Verificando a Tabela 4 percebe-se um significativo aumento no total de área de interior (TCA) passando de 35.115 ha, representando 57,6% do total da área florestada, em 1989 para 77.439 (70,6%) em 2008. A área de interior média (CORE_MN) também apresentou um aumento considerável o que se justifica pelo aumento do tamanho dos fragmentos. Em relação ao tamanho dos fragmentos, Barros (2006) afirma que quanto menor a área, maior a influência dos fatores externos, de modo que a dinâmica do ecossistema torna-se favorável às variações ambientais.

A figura 2 apresenta a classe de mata na bacia do Rio Forqueta nos dois anos estudados. Pode se observar um aumento de mata, principalmente a agregação de área pelos fragmentos já existentes, o que possibilitou a união de fragmentos antes separados .

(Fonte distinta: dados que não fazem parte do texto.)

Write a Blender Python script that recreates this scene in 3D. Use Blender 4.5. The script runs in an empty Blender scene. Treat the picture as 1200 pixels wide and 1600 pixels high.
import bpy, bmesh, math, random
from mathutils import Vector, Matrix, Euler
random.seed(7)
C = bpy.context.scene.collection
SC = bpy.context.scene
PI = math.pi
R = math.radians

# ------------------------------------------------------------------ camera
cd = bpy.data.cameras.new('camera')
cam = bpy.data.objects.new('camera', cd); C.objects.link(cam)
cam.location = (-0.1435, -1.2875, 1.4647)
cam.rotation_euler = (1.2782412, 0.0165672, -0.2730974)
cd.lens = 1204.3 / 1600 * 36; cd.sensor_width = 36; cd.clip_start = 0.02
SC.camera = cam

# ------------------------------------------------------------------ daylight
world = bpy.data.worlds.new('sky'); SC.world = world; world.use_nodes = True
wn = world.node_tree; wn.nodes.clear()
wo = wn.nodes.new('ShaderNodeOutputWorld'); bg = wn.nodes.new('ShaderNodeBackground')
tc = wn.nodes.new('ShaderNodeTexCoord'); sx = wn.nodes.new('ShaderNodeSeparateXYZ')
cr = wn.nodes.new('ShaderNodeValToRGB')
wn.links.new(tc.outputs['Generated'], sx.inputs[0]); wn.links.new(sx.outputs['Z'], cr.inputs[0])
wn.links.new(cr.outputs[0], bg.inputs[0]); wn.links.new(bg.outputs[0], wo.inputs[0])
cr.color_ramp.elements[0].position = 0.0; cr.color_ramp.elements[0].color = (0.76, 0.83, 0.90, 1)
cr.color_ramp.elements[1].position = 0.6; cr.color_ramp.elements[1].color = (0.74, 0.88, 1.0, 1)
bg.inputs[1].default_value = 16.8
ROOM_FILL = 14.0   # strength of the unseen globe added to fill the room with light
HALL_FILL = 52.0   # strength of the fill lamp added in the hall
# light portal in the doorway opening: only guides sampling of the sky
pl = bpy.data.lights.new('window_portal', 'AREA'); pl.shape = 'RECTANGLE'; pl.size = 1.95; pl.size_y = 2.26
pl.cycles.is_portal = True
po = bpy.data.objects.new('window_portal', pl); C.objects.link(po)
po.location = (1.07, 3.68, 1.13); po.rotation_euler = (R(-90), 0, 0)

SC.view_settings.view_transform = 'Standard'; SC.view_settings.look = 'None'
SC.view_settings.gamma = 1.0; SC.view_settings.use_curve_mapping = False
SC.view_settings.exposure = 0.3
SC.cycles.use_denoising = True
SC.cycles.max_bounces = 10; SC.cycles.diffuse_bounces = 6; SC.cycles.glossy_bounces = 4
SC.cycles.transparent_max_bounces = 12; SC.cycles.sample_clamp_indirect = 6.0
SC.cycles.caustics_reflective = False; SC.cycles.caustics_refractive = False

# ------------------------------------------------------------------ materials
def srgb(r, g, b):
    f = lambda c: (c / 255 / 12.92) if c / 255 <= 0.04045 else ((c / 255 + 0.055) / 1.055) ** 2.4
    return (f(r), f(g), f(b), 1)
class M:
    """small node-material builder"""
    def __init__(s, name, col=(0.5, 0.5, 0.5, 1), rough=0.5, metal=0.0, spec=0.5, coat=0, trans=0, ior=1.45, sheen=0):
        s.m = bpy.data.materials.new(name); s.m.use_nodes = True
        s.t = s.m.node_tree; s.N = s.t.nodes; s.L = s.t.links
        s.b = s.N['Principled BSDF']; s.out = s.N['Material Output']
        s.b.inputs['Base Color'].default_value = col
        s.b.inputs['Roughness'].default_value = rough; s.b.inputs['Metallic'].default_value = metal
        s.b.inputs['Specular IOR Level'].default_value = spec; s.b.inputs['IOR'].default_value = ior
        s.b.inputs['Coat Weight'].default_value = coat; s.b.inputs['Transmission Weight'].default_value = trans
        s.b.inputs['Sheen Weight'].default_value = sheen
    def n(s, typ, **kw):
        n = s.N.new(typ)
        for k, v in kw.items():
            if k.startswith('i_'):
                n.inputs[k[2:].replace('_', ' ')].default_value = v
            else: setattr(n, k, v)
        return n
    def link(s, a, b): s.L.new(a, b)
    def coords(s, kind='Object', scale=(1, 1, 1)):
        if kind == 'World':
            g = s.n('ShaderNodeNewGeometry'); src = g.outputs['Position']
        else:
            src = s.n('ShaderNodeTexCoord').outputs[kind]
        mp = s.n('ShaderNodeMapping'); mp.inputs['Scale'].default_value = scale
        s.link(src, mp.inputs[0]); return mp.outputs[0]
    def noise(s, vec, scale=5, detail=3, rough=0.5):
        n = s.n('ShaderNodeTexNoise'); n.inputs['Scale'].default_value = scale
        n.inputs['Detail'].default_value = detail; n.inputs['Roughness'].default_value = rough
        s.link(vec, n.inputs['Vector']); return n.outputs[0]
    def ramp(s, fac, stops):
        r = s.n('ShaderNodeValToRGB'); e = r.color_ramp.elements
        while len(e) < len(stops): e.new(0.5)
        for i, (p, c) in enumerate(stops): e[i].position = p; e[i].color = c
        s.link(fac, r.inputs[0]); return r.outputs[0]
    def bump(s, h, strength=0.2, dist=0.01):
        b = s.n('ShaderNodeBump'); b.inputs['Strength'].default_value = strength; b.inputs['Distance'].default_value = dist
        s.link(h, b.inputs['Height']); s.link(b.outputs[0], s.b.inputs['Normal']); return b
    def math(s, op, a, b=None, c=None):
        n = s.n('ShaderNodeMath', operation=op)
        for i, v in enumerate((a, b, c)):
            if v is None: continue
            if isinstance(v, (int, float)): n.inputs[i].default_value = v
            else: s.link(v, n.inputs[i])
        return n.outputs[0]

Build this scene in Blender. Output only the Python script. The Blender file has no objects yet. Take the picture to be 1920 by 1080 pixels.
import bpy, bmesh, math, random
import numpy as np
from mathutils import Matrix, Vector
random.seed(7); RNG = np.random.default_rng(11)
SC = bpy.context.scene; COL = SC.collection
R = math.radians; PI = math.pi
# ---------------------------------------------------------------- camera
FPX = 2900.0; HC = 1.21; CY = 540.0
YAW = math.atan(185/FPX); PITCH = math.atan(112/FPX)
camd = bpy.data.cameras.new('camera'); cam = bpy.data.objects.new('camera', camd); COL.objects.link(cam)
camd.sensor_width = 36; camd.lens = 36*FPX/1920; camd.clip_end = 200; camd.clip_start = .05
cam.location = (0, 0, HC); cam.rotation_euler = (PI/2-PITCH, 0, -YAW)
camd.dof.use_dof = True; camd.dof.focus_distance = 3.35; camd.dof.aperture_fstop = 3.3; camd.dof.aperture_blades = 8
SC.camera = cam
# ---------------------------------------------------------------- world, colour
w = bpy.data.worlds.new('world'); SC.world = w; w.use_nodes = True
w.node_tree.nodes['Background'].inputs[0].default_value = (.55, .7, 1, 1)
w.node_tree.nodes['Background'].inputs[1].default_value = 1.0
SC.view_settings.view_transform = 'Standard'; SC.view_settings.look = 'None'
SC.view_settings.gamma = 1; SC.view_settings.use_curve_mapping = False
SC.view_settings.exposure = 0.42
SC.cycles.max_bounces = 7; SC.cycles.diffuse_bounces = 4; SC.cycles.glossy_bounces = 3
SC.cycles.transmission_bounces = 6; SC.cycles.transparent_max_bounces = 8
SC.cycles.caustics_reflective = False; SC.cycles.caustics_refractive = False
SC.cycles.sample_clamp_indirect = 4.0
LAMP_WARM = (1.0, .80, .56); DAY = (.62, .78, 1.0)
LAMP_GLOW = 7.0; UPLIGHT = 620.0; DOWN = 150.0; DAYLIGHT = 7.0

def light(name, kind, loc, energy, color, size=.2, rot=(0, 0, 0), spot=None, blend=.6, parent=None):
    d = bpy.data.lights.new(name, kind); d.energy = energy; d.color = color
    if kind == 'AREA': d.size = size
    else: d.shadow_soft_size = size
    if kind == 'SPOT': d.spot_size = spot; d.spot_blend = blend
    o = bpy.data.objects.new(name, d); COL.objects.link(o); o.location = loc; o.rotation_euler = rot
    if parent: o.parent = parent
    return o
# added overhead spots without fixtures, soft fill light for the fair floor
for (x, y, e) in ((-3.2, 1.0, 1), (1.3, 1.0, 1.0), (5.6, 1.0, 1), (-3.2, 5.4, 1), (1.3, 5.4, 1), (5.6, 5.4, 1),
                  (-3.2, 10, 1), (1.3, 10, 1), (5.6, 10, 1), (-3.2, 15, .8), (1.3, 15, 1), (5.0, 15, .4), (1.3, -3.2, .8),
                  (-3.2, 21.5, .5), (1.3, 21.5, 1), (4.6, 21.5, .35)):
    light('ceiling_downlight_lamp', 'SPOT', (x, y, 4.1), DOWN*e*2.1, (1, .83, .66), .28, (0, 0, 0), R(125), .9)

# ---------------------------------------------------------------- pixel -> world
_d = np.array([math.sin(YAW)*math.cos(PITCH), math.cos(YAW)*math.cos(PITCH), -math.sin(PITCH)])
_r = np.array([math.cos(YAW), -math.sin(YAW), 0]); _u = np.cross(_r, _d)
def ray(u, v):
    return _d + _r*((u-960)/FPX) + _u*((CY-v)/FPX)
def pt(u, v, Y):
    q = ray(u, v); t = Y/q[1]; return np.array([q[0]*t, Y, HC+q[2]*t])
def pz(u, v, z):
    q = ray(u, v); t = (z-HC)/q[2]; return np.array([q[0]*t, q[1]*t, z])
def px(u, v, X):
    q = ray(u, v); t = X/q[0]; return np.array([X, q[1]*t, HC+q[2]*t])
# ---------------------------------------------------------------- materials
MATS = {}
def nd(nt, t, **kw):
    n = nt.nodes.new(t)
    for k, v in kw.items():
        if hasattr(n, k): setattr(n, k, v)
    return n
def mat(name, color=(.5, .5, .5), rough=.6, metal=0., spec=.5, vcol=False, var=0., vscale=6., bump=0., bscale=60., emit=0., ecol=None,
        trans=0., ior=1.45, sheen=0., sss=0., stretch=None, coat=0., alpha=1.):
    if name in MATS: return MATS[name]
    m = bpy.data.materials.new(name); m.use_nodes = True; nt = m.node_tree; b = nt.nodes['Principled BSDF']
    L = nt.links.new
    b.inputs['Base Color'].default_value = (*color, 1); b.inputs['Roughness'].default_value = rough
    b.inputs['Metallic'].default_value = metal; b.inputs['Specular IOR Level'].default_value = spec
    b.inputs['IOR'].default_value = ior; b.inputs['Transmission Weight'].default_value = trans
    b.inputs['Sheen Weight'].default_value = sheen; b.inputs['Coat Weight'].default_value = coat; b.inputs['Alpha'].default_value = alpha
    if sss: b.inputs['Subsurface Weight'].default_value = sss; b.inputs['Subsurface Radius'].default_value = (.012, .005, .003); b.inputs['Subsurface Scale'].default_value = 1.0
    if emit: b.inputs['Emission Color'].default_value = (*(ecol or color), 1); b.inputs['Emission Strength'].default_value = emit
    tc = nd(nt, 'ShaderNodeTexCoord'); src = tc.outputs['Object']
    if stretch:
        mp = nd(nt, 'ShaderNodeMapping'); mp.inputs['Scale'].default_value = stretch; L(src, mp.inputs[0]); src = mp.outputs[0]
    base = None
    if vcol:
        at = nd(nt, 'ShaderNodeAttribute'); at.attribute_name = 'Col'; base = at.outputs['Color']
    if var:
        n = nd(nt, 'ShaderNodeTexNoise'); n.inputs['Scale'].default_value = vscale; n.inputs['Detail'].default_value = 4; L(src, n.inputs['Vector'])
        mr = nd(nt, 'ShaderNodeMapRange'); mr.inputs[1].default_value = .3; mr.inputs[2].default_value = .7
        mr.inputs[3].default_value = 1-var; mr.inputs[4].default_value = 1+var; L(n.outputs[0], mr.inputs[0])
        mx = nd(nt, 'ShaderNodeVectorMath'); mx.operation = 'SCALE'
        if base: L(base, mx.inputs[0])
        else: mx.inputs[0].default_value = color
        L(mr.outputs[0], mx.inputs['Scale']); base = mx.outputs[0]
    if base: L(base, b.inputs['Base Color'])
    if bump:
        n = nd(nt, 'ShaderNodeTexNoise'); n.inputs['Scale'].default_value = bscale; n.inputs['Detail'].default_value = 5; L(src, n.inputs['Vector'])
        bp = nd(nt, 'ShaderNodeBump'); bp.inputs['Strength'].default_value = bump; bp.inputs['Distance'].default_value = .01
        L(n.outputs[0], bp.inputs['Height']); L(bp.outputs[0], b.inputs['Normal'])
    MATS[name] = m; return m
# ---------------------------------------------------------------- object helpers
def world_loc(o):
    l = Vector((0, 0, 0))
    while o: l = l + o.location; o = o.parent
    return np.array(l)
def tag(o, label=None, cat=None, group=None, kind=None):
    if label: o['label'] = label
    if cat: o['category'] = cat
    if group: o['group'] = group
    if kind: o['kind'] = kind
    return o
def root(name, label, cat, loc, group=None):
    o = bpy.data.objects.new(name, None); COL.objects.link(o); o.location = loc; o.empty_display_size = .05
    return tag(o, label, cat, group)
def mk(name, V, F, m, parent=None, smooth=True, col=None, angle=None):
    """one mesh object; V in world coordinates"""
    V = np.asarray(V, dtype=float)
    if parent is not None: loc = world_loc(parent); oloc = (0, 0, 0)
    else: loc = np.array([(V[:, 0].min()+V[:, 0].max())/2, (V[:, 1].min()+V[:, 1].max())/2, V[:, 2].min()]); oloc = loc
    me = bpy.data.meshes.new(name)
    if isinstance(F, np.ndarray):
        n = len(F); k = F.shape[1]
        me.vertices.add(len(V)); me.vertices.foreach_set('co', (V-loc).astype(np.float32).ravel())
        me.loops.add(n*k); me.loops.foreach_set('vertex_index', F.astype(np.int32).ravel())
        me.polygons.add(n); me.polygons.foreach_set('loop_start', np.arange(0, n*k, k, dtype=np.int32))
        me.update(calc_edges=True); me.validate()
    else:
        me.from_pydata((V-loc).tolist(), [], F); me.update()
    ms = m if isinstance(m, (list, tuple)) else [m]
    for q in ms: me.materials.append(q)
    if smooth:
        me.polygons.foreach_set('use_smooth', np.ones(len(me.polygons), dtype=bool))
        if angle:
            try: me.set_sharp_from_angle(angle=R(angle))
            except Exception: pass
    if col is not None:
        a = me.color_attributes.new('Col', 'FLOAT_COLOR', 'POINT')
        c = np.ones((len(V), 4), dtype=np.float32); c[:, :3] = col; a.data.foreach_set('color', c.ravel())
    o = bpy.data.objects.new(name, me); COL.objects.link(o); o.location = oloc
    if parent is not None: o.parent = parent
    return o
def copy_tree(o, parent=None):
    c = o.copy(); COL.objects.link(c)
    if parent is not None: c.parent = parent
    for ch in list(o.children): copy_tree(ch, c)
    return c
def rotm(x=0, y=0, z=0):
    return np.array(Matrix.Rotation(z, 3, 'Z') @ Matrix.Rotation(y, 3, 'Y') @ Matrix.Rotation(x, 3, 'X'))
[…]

Figura 2. Mapa da classe mata da Bacia hidrográfica do rio Forqueta, RS em 1989 e 2008

Considerando as métricas apresentadas na tabela 4 e analisando a figura 2, observa-se não apenas um aumento da quantidade de área florestada, mas também indicativos de uma melhor qualidade ambiental. Em 2008 ocorreu um menor número de fragmentos e a presença de áreas maiores, o que influencia a dinâmica populacional (Saunders et. al.,1991), menor distância entre os fragmentos, o que facilita a formação de corredores naturais e, conseqüentemente, o fluxo gênico e a manutenção de espécies que se estruturam como metapopulações (Salek et. al., 2009) e, por último, um aumento nas áreas nucleares, que são essenciais para manutenção de populações de espécies não oportunistas (Tigas et. al,.2002) e dos processos ecológicos.

Conclusões

A configuração da fragmentação florestal da bacia hidrográfica do Rio Forqueta apresentou alterações significativas, entre os anos de 1989 e 2008. Essas modificações mostram-se positivas quanto ao aspecto ambiental, pois favoreceram o aumento das áreas nucleares, onde os processos ecológicos ocorrem com mais integridade, bem como a formação de corredores naturais. A metodologia aplicada demonstrou ter alcançado os objetivos propostos, conseguindo evidenciar claramente os valores dos índices pesquisados para posterior análise da fragmentação da bacia de forma eficiente. As ferramentas de análise são úteis para tomada de decisão, em nível regional, para delimitações de possíveis áreas e corredores para manutenção da fauna e flora e estabelecimento de sistemas agrosilvopastoris.